This is what I found when I went out to my car this morning. (Okay, not that bad, but you get the idea.) But it was an ice cube. I attempted to open the passenger door, with absolutely no luck. After some coercing (read: kicking, swearing, digging at it with my fingernails and the cover of a library book), I got the back door on the driver's side open, found my ice pick . . . scraper . . . thing, and begin scraping. Five minutes and I could drive away without threatening myself or anyone else on the road. And then as I turned onto 800 North, I heard a pop. I freaked out, because this is what I do when a sound happens anywhere near my car.

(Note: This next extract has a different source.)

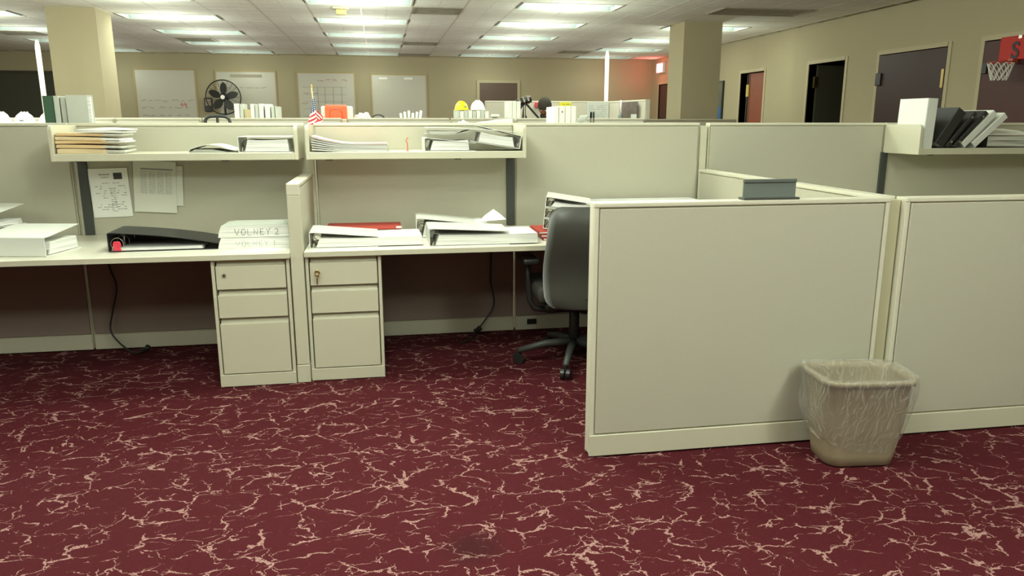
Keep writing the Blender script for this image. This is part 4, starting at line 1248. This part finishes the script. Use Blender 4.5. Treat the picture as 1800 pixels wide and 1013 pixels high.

The passenger door had finally thawed.
6 comments:
I find that swearing is the ONLY way to get my possessions to behave as they should. I've been doing a lot of it lately.
And me? (Because remember, it's all about me.)
This is why I am happy that I have an underground parking garage where ice does not form.
My parents' driveway resembles a cliff. Fortunately, it is heated so you can actually drive up it in winter. Unfortunately, it did not occur to me last night that I might want to turn on the heat. Even with the all-wheel drive, I nearly didn't make it up it this morning.
I hate winter.
I don't think Val Kilmer would make a very good me.
Oh, and it doesn't snow here, it rains. My poor Simon is drenched. But still driveable.
Live Tyler? I can't have Maggie Gyllenhaal?